Comment 64 for bug 223825

Revision history for this message
Jeroen Massar (massar) wrote :

> Jeroen, his upstart job does not use the 'respawn' keyword, so it will not be "automatically restarted" like daemontools does.
> This is only started when there is a real network interface (something I would think necessary for this daemon to work!),
> and stopped when the system is going down.

I agree that bringing the daemon up when the network goes up is fine, and as there is a PID file it will only run once and not start again when the interface is brought up again.

Stopping it when the network goes down though will mean that when the network is flipping (which we have seen at several people already) you will be effectively start/stopping the daemon all the time.

From another reply:
> I cannot find any documentation that indicates AICCU has any purpose other than setting up and tearing down AYIYA tunnels.

You might want to start at reading the wikipedia article which already tells you a lot more than that.
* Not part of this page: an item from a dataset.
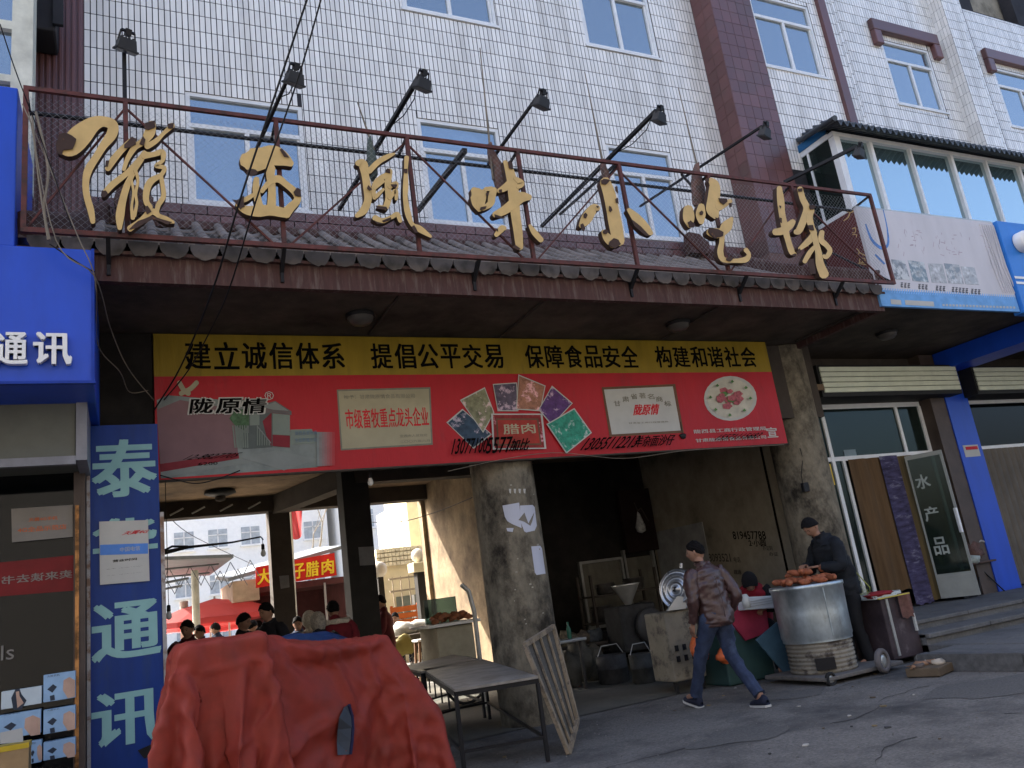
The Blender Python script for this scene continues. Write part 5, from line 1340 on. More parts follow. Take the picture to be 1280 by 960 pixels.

It does TIC first to retrieve the tunnel configuration, then it can set up a static (which is quite useless on debian due to the great interfaces(5) :) and of course then run a heartbeat or do AYIYA.

> There is no need for such a tool to run if there is no network connection, unless the tool also monitors network connectivity.

The whole point of heartbeat and AYIYA is handling dynamic tunnels.

> At least on my Natty system, the aiccu daemon simply terminates when no network connection is present,

It exits because it is unable to retrieve the configuration. See the log file for a nice message.

> so it does not appear to have any ability to monitor the status of the system's network connectivity

When it is started and it can connect to the TIC server and retrieve it's configuration, then it will nicely inform the PoP of network connectivity state using either the heartbeat or the AYIYA protocol.

> (and it probably shouldn't have that ability--that's really the system administrator's concern).

People who are using AICCU don't care about this, they just want working connectivity and that is what it does.

> So again, I would be interested to know what function of AICCU makes it useful without a network connection.

Without a network connection (and with that an "Internet connection" not a local network) there is not much it can do, that is why it then also exits. When you though start it when you have working connectivity you can keep it running, no need to exit it, and it won't exit then by itself either.

> I have in fact read the warning you mention. I'd be interested to know how it applies to my Upstart script and not the one on which Lars Dursig has been working on.

See the above, you are also disabling it when the network goes down, as such, if the interface flips, it will
Note also that there is no clause anywhere that when that interface goes up/down is actually an interface that can do anything with internet connectivity. Maybe at least a notion of a check that there is a default route would be sane to have?

> Jeroen, his upstart job does not use the 'respawn' keyword, so it will not be "automatically restarted" like daemontools does.

As Lars said also, it will seem to automatically restart when the network goes mad, this is something that we have seen at several people already, who nicely got a reminder to not effectively attempt to DoS the TIC server.

In summary: at network-up time (for a network that actually has connectivity to the TIC server and the PoP) it is fine, but at network-down time it would be quite annoying.

The annoying part comes to the user who will get emails, and the SixXS staff who will get silly complains that they had an issue, those issues you will never see here in the ticket tracker though.